* WHAT THE TASK ASKS:
Wherever the word "More" shows up in a line, please copy that line.

* DATASET RECORDS:
________________________________________
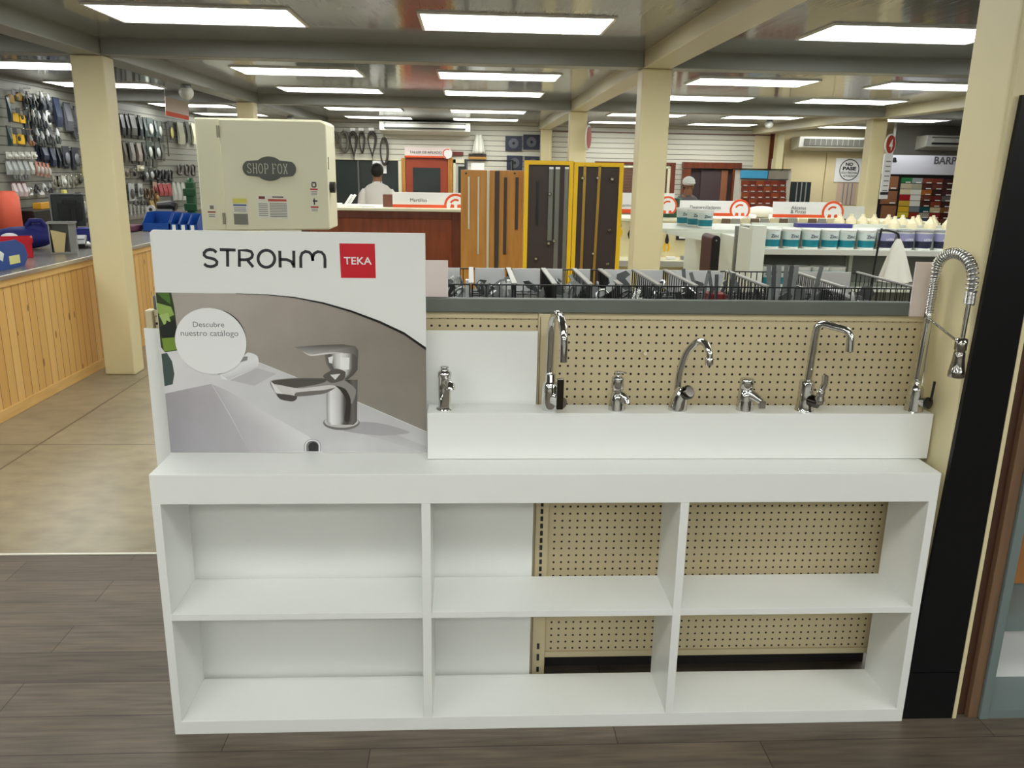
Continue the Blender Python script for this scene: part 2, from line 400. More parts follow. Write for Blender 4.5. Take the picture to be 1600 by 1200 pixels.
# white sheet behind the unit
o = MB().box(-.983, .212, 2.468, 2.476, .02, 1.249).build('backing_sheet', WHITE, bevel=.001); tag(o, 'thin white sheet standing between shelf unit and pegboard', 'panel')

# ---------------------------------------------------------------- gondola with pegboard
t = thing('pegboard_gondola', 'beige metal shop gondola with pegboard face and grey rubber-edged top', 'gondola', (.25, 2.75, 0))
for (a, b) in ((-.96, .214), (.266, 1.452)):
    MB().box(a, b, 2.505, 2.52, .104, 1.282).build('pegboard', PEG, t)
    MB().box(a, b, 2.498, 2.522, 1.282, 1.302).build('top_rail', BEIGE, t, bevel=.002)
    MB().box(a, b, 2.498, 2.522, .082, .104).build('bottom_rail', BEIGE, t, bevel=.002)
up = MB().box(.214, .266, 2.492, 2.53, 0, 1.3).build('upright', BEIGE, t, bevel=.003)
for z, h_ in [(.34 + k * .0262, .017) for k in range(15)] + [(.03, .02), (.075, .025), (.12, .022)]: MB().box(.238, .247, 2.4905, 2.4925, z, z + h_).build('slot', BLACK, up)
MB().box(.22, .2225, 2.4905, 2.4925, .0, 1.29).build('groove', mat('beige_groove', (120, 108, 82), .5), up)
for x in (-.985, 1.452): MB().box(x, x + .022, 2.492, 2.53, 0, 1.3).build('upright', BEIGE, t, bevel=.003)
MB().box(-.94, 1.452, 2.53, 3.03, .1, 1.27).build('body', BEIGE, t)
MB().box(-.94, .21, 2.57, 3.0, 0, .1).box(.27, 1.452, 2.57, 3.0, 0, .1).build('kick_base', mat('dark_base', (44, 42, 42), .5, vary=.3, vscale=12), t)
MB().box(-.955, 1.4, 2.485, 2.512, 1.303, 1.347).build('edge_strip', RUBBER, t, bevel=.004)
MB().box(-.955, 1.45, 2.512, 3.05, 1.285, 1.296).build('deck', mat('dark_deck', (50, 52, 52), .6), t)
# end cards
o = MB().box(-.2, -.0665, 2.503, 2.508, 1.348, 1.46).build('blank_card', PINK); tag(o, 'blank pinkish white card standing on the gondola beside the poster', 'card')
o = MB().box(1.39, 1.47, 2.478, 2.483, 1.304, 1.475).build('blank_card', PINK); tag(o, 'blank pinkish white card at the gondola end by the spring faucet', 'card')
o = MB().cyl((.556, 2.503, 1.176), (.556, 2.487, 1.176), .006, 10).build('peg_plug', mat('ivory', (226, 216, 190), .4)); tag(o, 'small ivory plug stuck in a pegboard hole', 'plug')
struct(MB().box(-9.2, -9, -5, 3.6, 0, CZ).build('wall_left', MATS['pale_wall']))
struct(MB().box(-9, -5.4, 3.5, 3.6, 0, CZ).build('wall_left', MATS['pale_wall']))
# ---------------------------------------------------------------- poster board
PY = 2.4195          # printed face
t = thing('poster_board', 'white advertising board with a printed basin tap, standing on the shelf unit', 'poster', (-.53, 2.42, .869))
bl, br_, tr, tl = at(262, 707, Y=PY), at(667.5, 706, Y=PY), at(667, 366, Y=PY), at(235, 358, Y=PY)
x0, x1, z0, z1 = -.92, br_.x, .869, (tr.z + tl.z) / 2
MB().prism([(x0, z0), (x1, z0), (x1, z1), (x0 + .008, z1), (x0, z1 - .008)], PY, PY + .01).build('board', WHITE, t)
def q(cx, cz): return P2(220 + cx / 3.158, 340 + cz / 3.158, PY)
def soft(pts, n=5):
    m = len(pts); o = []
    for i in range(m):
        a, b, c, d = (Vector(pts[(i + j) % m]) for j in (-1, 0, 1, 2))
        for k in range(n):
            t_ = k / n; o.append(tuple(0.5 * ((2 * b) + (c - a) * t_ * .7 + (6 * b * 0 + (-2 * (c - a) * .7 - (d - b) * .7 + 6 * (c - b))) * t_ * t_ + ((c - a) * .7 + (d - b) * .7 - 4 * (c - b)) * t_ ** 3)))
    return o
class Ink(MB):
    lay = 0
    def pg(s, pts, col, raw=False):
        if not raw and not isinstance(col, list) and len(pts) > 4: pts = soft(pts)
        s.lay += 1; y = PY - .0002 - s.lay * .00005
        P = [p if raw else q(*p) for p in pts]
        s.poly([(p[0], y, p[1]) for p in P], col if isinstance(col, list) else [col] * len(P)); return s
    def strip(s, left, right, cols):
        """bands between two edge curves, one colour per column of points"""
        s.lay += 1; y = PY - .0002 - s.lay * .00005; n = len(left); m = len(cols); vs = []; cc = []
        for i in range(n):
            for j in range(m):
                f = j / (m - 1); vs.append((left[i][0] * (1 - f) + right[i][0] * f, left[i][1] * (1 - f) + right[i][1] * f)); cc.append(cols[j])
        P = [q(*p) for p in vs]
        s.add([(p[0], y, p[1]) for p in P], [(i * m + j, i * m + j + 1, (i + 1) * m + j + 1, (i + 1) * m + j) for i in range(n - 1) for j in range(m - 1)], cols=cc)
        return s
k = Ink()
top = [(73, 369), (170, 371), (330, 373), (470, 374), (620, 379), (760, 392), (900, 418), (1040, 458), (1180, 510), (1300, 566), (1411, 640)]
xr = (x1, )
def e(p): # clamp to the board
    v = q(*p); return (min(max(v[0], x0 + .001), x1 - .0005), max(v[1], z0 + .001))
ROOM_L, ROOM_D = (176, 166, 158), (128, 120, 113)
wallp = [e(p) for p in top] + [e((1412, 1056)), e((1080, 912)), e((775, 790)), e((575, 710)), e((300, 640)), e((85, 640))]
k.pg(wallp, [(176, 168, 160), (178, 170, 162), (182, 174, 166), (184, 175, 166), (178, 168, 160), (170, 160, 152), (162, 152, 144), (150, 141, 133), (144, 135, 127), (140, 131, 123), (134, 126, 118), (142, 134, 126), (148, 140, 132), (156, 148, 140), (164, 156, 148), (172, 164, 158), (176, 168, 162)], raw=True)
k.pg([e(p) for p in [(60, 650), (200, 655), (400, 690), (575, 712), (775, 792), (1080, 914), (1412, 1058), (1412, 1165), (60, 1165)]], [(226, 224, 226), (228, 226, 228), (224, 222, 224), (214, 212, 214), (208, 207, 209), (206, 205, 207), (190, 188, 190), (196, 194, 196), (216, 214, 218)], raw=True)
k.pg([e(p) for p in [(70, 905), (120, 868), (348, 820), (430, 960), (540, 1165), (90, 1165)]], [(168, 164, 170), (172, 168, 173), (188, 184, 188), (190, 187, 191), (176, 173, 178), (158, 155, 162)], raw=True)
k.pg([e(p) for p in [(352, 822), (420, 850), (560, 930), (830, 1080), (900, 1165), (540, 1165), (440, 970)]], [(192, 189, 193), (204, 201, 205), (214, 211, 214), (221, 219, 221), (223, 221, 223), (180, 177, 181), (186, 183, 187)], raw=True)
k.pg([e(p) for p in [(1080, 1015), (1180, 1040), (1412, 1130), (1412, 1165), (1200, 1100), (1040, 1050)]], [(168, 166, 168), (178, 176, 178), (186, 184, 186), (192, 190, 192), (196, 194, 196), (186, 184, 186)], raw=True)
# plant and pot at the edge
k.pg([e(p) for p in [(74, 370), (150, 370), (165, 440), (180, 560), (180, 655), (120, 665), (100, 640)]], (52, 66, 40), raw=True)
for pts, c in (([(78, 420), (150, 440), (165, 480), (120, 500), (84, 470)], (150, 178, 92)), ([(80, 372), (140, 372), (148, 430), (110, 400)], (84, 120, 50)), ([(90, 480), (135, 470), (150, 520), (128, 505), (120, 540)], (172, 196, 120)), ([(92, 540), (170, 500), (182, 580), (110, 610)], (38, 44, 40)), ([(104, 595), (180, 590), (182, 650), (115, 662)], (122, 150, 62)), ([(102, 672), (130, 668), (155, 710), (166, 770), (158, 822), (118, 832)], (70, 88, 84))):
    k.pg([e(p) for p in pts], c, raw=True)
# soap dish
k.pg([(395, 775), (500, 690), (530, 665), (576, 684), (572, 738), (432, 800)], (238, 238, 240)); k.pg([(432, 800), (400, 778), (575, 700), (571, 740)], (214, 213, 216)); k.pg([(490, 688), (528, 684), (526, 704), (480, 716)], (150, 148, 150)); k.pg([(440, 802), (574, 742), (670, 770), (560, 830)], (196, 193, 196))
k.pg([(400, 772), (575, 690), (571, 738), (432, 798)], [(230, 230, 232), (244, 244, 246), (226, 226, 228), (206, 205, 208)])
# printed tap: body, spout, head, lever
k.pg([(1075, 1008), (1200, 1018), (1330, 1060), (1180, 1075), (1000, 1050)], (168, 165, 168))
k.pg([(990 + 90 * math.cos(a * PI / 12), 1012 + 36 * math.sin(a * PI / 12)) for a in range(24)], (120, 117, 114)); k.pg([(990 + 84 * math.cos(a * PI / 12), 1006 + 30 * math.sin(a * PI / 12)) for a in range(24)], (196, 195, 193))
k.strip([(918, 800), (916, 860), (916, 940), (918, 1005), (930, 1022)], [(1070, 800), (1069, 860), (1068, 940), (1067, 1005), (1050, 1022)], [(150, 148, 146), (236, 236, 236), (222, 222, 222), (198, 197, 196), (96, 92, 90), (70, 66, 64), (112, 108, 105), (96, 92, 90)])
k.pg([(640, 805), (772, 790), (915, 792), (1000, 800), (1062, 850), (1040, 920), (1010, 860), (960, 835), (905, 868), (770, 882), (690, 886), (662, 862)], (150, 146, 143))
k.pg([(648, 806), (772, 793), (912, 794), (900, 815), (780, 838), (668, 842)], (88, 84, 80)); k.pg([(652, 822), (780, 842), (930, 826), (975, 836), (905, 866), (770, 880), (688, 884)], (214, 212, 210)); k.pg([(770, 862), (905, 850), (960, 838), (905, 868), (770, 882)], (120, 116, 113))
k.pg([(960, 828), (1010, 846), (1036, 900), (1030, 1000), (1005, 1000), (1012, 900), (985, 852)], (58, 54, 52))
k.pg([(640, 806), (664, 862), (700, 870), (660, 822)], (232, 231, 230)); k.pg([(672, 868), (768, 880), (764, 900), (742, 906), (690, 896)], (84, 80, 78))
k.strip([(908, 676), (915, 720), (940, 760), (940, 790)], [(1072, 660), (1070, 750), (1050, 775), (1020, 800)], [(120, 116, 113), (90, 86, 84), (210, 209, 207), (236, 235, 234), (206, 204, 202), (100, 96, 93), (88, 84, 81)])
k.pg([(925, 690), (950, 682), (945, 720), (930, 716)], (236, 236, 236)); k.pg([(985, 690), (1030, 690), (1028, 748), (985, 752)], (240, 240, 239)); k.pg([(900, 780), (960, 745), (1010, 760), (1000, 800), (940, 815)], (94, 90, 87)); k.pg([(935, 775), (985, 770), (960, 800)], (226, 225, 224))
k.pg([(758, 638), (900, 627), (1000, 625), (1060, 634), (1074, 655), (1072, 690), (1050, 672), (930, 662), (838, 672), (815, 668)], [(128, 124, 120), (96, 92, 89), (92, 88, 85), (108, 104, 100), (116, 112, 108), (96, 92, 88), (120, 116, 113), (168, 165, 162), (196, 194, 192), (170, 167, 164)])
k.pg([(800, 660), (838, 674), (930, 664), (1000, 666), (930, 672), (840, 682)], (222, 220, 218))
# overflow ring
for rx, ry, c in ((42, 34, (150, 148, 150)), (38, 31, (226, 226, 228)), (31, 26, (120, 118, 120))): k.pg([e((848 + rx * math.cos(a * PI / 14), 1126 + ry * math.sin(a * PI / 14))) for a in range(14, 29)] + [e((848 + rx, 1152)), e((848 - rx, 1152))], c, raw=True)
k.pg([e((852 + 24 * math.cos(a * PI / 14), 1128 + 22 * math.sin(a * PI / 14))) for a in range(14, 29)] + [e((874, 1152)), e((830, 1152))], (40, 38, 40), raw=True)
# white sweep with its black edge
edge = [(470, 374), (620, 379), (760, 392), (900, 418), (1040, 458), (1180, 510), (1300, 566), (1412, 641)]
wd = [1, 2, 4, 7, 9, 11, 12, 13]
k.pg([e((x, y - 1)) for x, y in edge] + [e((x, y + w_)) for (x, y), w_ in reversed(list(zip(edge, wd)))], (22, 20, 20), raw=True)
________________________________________
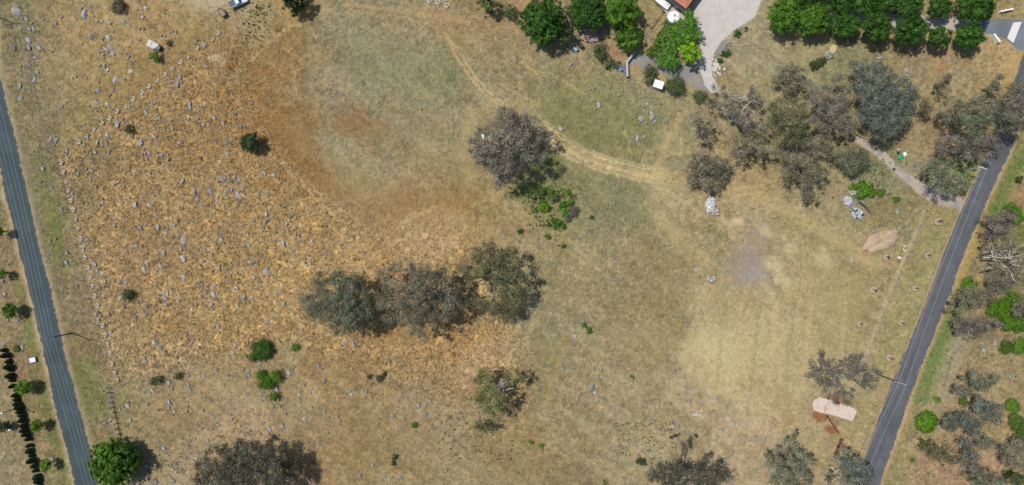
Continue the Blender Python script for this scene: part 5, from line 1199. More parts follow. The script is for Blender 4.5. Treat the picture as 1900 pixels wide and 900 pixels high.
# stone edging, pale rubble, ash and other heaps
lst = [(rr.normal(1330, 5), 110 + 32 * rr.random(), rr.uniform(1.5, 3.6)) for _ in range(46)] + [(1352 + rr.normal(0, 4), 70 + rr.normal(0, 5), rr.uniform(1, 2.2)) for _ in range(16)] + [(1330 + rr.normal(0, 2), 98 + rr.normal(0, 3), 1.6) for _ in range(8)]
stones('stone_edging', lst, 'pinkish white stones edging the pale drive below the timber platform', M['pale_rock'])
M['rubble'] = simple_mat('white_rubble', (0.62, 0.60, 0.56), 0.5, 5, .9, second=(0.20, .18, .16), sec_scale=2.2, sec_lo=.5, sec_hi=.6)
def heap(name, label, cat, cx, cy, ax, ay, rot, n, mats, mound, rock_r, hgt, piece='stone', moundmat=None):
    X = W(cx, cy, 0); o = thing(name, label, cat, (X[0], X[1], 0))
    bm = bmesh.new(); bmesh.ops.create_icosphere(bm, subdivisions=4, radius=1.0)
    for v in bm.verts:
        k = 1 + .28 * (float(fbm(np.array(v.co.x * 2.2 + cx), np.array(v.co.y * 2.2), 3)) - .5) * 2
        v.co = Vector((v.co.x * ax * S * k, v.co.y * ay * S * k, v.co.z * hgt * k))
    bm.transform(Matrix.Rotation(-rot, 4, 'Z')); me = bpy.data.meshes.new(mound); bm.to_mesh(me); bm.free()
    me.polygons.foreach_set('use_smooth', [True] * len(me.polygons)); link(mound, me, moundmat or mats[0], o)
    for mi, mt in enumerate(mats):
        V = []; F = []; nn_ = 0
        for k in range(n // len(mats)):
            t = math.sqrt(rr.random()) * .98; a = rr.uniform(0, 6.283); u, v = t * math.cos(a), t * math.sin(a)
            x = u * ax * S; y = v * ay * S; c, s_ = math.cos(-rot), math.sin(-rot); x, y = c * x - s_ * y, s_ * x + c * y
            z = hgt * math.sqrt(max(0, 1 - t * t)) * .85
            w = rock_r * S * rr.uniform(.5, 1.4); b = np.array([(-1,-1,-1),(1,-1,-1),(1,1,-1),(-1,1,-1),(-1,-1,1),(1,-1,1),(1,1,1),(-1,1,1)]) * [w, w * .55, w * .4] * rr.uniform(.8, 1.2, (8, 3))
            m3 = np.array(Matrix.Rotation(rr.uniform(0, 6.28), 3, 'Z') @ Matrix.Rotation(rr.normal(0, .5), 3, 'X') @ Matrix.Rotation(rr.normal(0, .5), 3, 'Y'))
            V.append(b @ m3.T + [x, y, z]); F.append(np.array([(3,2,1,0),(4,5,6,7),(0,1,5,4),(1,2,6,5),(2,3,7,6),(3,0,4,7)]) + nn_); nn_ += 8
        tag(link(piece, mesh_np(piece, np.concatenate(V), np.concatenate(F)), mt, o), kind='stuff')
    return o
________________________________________
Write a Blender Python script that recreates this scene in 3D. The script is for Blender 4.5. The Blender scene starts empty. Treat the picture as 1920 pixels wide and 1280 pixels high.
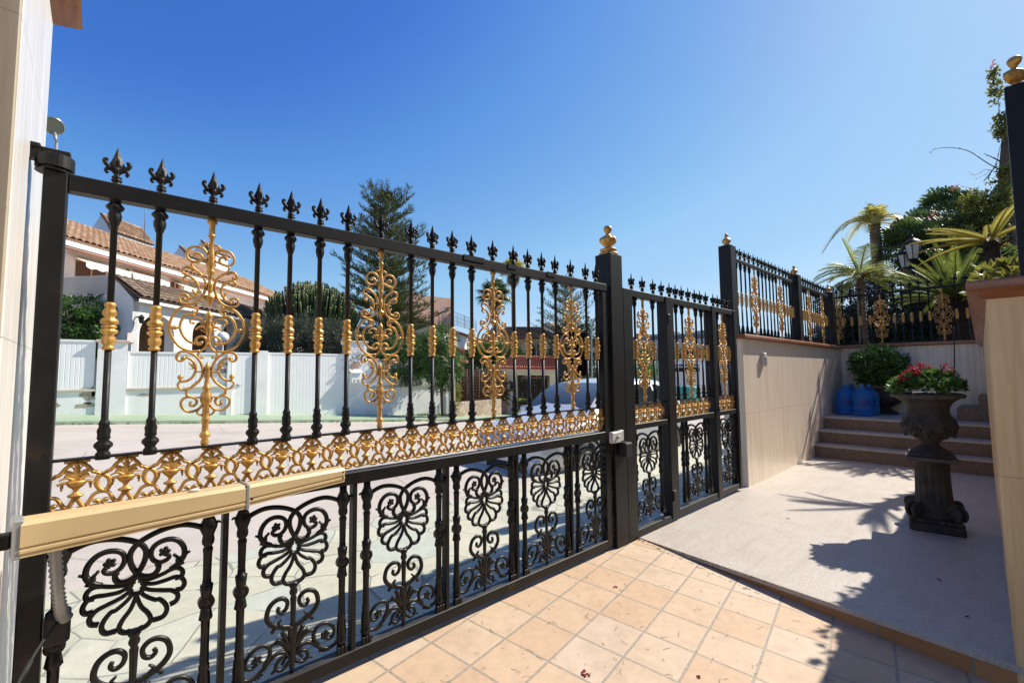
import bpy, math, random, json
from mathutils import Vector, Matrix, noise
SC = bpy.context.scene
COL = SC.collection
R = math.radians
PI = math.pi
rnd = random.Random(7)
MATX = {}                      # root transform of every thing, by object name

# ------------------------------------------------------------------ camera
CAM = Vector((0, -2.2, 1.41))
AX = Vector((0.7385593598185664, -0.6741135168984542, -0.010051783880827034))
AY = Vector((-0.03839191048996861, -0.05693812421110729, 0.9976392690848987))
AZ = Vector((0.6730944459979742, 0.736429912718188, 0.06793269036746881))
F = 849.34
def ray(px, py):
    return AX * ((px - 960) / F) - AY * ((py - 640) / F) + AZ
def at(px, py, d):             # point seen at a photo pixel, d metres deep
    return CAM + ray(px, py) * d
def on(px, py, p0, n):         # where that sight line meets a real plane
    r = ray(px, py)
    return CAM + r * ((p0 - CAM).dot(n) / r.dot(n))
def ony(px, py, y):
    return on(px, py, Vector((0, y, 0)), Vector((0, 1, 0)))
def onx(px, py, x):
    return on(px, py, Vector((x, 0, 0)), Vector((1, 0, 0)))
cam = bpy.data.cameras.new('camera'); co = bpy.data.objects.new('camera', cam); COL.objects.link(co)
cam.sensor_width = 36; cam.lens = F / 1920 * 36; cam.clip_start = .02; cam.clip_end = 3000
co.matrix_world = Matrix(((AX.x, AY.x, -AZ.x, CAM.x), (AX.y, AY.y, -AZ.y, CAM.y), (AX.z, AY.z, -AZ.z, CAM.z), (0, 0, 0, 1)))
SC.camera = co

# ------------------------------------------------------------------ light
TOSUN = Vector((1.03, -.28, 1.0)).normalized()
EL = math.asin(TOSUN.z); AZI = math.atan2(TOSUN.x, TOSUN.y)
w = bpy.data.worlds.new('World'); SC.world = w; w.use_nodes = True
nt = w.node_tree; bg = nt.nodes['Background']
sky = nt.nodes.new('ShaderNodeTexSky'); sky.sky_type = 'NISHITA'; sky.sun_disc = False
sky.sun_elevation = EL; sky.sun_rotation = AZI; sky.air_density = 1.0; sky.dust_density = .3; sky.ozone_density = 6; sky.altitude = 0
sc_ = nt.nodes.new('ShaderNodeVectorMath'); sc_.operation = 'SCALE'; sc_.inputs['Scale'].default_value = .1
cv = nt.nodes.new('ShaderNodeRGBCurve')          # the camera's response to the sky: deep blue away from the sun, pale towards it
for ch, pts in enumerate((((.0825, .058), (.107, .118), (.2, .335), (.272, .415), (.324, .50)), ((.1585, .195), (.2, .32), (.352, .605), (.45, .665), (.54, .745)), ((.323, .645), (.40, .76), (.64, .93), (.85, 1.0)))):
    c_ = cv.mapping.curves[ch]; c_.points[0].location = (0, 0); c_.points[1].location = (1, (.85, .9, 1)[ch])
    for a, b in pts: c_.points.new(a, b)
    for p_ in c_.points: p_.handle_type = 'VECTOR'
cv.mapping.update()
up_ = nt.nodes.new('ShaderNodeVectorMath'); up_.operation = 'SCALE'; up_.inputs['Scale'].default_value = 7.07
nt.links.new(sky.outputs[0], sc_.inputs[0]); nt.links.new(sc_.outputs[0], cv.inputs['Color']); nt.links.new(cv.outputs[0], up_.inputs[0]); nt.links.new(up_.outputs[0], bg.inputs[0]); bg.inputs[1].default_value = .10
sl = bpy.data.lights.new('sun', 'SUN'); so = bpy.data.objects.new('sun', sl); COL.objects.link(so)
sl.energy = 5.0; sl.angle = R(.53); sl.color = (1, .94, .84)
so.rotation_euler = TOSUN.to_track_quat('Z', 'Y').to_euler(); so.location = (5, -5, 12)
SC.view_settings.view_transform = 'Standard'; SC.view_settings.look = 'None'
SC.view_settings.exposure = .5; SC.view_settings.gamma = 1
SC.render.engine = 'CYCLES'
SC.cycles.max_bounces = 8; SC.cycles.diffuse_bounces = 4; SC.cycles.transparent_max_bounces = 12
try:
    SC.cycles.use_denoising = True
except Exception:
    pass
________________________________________
* REPLY TO THE TASK:
Continue the Blender Python script for this scene: part 2, from line 400. More parts follow. Write for Blender 4.5. Take the picture to be 1600 by 1200 pixels.
Continue the Blender Python script for this scene: part 5, from line 1199. More parts follow. The script is for Blender 4.5. Treat the picture as 1900 pixels wide and 900 pixels high.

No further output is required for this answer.